There is even greater pressure on the GLA to get the testing right next time, after a bug in the database used in the e-counting process delayed the results for this year’s mayoral elections.

The mayoral election counting process involves ballot papers being machine read and put into a database before the outcome is calculated based on first and second preference.

However, “small discrepancies” between the reported votes and the number of ballot papers were noticed during the count – a problem caused by a system overload meaning the code used to identify the first and second preferences didn’t return them in the right order. (Baddevithana stressed that the results, however, were correct and were also verified after the count.)

A review of the issue showed that the problem was unlikely to have been noticed without testing the system with the same number of ballot papers as received in the general election, which was 8 million in 2016. Because testing involves creating a set of fake ballot papers with a known result, this would have cost a lot of time and money.

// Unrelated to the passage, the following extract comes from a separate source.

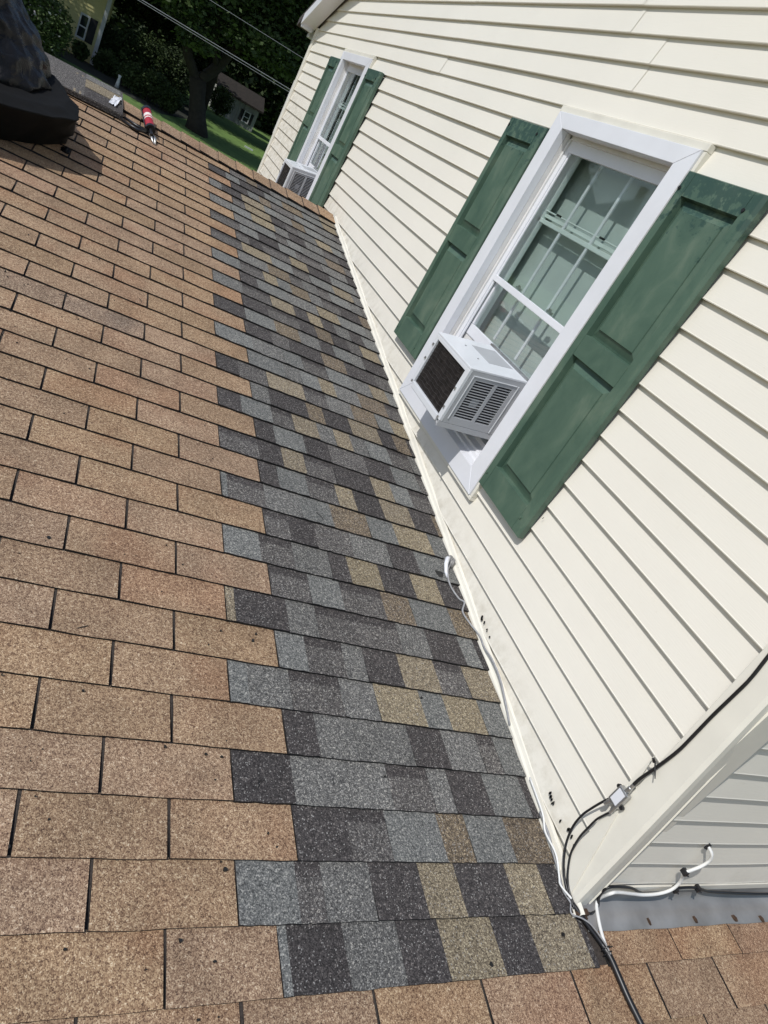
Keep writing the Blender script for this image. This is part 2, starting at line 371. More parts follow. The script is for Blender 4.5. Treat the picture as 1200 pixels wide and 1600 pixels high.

But Baddevithana noted that the second part of the system, which calculates first and second preference, doesn’t necessarily require the ballot papers – for instance, if a database could be created instead this would cut costs and make testing at full volume possible.

He said that, based on the experience of this year’s vote, he would like to see the planning and testing process start earlier.

“The period of testing we had was pretty robust, but I would want us to be testing earlier and testing more frequently,” Baddevithana said. “That’s why it’s so important government decides about the timeline now.”